Müthiş bir Julien Barnes romanı Seni Sevmiyorum. Aylar önce okumaya başlayıp başka kitaplara yöneldiğim için uzun zamandır bitirmemiştim fakat iki gün evvel sebepsizce bitirme isteği duydum ve harika bir zamanlama oldu.
Gillian, Stuart ve Olivier arasındaki aşk üçgenini okuyoruz kısaca. Ama tabi konu sadece basit bir yasak aşk hikayesi değil. Üçünün tuhaf dostluğu, zamanla değişen duyguları, bu aşk ekseninde sorgulanan hayat; alınan kararlar, yapılan yanlışlar, içsel hesaplaşmalar, kıskançlık, bitmek bilmeyen sorgulamalar… Gerçekten çok başarılı bir romandı.

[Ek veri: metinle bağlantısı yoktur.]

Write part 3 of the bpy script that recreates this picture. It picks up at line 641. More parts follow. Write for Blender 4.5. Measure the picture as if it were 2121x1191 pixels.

Bu türlü metinleri okumak zaten keyiflidir ama bilhassa Julien Barnes gibi karakter yaratmada ustalaşmış bir yazarın elinden çıkmış bir metinde okumak bambaşka bir haz. Büyük büyük, bağıran, aforizmamsı cümleler kurmadan insanı çarpmak, dönüp kendisine bakmasını sağlamak, nasıl olduğunu anlamadığım bir şekilde kusursuza yakın sinematografik bir anlatım… Barnes okumak gerçekten bambaşka bir haz. Kısacası çok çok sevdim. Aşka, ayrılığa, ihanete, vazgeçişe, arkadaşlığa ve cesur adımlara dair unutamayacağım bir okuma oldu. Kitabın devamı olan “Aşk vs.” romanını da en kısa sürede okuyacağım.